Agony Shorthand

Thursday, November 13, 2003
"THE MUSIC INDUSTRY IS GETTING ITS ACT TOGETHER AT LAST"....Or so says Michael J. Wolf in a piece in yesterday's Wall Street Journal (who've actually covered the crazed machinations and death throes of the record industry extremely well, with the consumer's best interests front and center in almost every article). Why should we care about the megacorporations and how they divide up their diminishing pie? Well, it's a matter of taste, really, but I think that what happens here -- how music is bought, sold and distributed -- will have repercussions down to the micro-indie label level. Plus I find macro changes in the way the world (or even the world of business) operates fascinating, particularly when change -- which is inevitable and should almost always be embraced -- is forced on unwilling participants (e.g. the record industry). Among Wolf's observations and conclusions:

-- "Despite a sales decline of 20% in the past three years, the sheer volume of online downloads, portable devices and ripped CDs have made music an ever important part of people's lives...and for the core audience of 10- to 24-year-olds, it remains about rebelling against parents, sharing experiences with friends, and setting the moods of their lives"

-- "As digital music devices like the iPod, Sony's Network Walkman and Dell's Digital Jukebox take off in popularity, new marketing approaches should flourish, perhaps bundling pre-downloaded song libraries with devices similar to the way cellular phones are sold with talking minutes."

-- "The key is that in the digital world, the music industry no longer controls the format...Since digital consumers are embracing singles, and no longer will tolerate albums with one or two good tracks, the best music executives will strive to develop commercially viable acts with deep bodies of work and consistent quality"

-- "As the industry works through this massive format shift, there will be fewer music majors releasing fewer albums. But that will create opportunities for independent music labels that operate on different cost structures and can support artists whose albums aren't megasellers. Good music will still find its audience, and audiences will pay for the privilege of receiving it the way they want it. When music companies have pooled resources, lowered costs and extended their marketing reach to deliver on this promise, the industry will resume growing"
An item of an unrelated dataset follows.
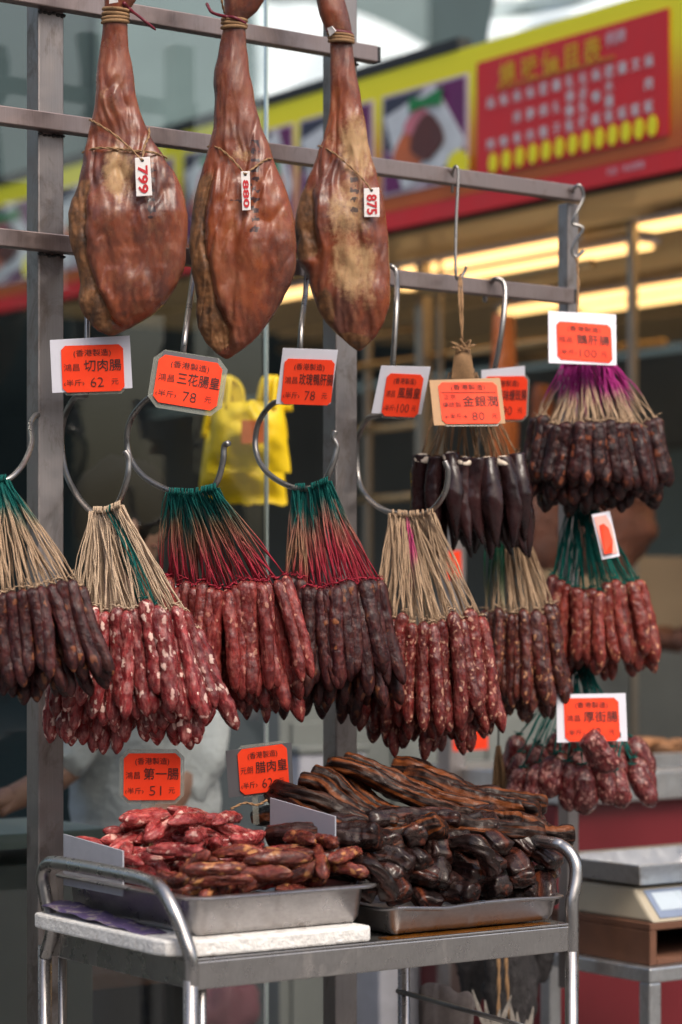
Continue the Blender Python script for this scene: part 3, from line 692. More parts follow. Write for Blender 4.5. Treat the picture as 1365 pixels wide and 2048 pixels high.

Just watching the shift from albums to individual songs is fascinating to me -- and more in line with the way I (and perhaps you) enjoy listening to music anyway. For years I've made tapes, and now CD-Rs, of my favorite stuff -- 45s and LP tracks -- and those are often the discs in heaviest rotation in the car and at home. It's interesting to see how the internet facilitated this mindset/way of listening even further, and how it's caused a seismic upheaval in an industry that refused to acknowledge it. I don't see any downside, since those of us that also enjoy full albums get to vote with our wallets like everyone else. Discuss.